Over the years I’ve picked up a few variations on the traditional graham cracker, chocolate and marshmallow treat. Sometimes it was because we were out of the “normal” ingredients, and other times it was because of a hot tip from someone I knew or something I had read about. Here we go.

Instead of a regular Hershey’s chocolate bar, you can use a Reese’s peanut butter cup, Caramello, Peppermint Patty or Andes mints. Instead of using regular graham crackers, you could use chocolate chip cookies, Fudge Stripes cookies or cinnamon graham crackers.  Yesterday at the grocery store I saw chocolate graham crackers which are now in our cupboard waiting for the first bonfire of the year. If you were feeling really adventurous you could smear some Nutella (a delicioushazelnut spread) or peanut butter on the graham crackers to spice things up. To change things up for the best part of the s’more, the marshmallow, you could use Peeps left over from Easter or you could simply roll a regular marshmallow in shredded coconut or crushed Oreo’s. I read an article about how to make your own marshmallows but it is way too involved for a mom of five or anyone who has a life. I’m all about saving money but a bag of good marshmallows costs $1.29 so it isn’t worth the hassle of making them from scratch. If you’ve made your own marshmallows successfully, please let me know, and I’d be happy to sample them for you.

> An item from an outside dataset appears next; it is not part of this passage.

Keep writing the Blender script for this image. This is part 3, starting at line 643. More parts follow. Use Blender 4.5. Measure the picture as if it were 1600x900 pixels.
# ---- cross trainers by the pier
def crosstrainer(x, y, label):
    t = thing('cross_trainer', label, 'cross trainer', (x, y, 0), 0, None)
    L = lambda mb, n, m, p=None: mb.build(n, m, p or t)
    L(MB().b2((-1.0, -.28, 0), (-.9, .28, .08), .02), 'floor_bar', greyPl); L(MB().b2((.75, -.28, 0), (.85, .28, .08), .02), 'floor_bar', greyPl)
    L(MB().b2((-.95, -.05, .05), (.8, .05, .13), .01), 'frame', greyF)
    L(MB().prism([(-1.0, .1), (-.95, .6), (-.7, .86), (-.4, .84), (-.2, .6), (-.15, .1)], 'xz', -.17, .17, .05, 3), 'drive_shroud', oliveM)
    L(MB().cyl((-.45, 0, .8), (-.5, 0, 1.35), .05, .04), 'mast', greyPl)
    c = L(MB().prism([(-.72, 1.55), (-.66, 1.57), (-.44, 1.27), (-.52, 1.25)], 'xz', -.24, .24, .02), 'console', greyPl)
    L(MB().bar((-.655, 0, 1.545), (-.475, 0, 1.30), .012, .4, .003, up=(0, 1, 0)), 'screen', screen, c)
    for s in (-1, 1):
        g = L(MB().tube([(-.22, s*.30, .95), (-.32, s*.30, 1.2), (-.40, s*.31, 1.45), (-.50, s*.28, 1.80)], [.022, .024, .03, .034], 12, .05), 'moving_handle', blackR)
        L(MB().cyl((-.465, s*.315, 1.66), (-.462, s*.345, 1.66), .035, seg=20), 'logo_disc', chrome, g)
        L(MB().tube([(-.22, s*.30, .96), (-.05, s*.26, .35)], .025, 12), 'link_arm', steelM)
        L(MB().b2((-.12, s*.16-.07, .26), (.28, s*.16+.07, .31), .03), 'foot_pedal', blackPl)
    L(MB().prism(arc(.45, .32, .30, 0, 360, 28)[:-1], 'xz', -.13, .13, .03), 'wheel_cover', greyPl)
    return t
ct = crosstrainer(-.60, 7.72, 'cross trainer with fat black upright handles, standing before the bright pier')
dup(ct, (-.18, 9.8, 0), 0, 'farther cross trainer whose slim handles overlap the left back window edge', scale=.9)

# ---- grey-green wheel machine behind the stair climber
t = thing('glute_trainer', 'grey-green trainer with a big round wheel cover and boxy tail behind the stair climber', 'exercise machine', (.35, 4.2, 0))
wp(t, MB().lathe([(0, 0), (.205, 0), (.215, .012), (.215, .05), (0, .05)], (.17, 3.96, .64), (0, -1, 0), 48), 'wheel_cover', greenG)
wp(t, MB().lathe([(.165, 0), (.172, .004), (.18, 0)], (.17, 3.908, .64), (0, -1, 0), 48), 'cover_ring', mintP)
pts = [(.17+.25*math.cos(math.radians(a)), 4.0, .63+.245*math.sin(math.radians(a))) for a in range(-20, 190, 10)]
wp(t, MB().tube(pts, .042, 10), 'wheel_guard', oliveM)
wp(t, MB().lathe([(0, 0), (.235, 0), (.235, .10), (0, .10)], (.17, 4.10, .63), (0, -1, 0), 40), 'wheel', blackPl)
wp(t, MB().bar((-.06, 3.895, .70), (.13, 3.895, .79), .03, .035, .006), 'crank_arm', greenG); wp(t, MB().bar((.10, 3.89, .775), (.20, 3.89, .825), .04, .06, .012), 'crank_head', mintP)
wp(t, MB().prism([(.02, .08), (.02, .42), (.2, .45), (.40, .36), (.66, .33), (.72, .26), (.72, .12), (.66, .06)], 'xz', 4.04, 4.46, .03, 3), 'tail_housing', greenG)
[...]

If you don’t want the mess or fire, you could make s’more in a glass, Google recipes for S’more shakes or s’moretini. I’ve made s’mores in a mini muffin pan as well.  They are super easy and really good. I will warn you though, make a lot because if you are like me and “sample” your baked goods, it’s embarrassing when there aren’t any left for anyone else. There are recipes for s’more pies, pudding, cakes, bars, ice-cream and cheesecakes. S’mores aren’t just limited to campfire fun!

In addition to revisiting staycation ideas for the Wadena area, I’ll be writing more about campfire cooking. We are also in the process of planning a hobby farm. I grew up in the country but never had animals other than a dog and cat so this should be interesting. Other than that, I can’t wait to have the smell of bonfire on my clothes and in my hair. I’m so thankful that winter has left and that spring is here.